++++ Dataset extract ++++
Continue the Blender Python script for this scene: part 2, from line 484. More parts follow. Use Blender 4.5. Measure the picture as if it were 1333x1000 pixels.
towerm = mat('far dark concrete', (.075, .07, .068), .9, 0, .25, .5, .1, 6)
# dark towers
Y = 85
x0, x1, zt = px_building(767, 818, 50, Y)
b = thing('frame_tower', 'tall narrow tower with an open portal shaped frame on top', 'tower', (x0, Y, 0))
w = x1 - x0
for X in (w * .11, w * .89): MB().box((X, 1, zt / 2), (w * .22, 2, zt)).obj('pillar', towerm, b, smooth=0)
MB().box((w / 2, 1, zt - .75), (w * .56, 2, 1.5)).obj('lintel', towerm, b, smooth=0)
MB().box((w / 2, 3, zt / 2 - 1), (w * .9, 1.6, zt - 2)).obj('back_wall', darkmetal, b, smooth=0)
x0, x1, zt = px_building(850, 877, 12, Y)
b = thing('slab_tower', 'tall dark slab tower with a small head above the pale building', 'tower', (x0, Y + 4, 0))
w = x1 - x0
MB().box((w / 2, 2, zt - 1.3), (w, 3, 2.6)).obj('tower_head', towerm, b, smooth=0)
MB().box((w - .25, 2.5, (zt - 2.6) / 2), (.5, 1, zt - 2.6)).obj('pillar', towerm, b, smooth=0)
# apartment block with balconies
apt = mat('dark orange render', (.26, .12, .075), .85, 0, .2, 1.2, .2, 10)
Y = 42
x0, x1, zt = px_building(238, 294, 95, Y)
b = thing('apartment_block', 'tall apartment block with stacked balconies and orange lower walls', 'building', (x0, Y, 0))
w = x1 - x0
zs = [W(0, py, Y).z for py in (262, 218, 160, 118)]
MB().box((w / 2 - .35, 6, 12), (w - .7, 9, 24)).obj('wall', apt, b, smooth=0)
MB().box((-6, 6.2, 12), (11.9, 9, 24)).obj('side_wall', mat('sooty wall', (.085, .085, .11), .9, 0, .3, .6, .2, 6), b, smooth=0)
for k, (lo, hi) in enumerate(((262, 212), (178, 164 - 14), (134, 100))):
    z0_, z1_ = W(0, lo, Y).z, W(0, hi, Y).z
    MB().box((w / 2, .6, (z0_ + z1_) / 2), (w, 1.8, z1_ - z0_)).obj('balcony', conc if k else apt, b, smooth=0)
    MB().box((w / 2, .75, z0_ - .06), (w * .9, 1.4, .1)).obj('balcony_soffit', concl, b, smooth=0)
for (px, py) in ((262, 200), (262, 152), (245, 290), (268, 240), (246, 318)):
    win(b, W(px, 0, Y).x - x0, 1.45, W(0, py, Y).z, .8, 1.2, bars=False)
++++
### Written exercise
All of the data must be returned exactly.

### Exercise output
Continue the Blender Python script for this scene: part 2, from line 484. More parts follow. Use Blender 4.5. Measure the picture as if it were 1333x1000 pixels.
towerm = mat('far dark concrete', (.075, .07, .068), .9, 0, .25, .5, .1, 6)
# dark towers
Y = 85
x0, x1, zt = px_building(767, 818, 50, Y)
b = thing('frame_tower', 'tall narrow tower with an open portal shaped frame on top', 'tower', (x0, Y, 0))
w = x1 - x0
for X in (w * .11, w * .89): MB().box((X, 1, zt / 2), (w * .22, 2, zt)).obj('pillar', towerm, b, smooth=0)
MB().box((w / 2, 1, zt - .75), (w * .56, 2, 1.5)).obj('lintel', towerm, b, smooth=0)
MB().box((w / 2, 3, zt / 2 - 1), (w * .9, 1.6, zt - 2)).obj('back_wall', darkmetal, b, smooth=0)
x0, x1, zt = px_building(850, 877, 12, Y)
b = thing('slab_tower', 'tall dark slab tower with a small head above the pale building', 'tower', (x0, Y + 4, 0))
w = x1 - x0
MB().box((w / 2, 2, zt - 1.3), (w, 3, 2.6)).obj('tower_head', towerm, b, smooth=0)
MB().box((w - .25, 2.5, (zt - 2.6) / 2), (.5, 1, zt - 2.6)).obj('pillar', towerm, b, smooth=0)
# apartment block with balconies
apt = mat('dark orange render', (.26, .12, .075), .85, 0, .2, 1.2, .2, 10)
Y = 42
x0, x1, zt = px_building(238, 294, 95, Y)
b = thing('apartment_block', 'tall apartment block with stacked balconies and orange lower walls', 'building', (x0, Y, 0))
w = x1 - x0
zs = [W(0, py, Y).z for py in (262, 218, 160, 118)]
MB().box((w / 2 - .35, 6, 12), (w - .7, 9, 24)).obj('wall', apt, b, smooth=0)
MB().box((-6, 6.2, 12), (11.9, 9, 24)).obj('side_wall', mat('sooty wall', (.085, .085, .11), .9, 0, .3, .6, .2, 6), b, smooth=0)
for k, (lo, hi) in enumerate(((262, 212), (178, 164 - 14), (134, 100))):
    z0_, z1_ = W(0, lo, Y).z, W(0, hi, Y).z
    MB().box((w / 2, .6, (z0_ + z1_) / 2), (w, 1.8, z1_ - z0_)).obj('balcony', conc if k else apt, b, smooth=0)
    MB().box((w / 2, .75, z0_ - .06), (w * .9, 1.4, .1)).obj('balcony_soffit', concl, b, smooth=0)
for (px, py) in ((262, 200), (262, 152), (245, 290), (268, 240), (246, 318)):
    win(b, W(px, 0, Y).x - x0, 1.45, W(0, py, Y).z, .8, 1.2, bars=False)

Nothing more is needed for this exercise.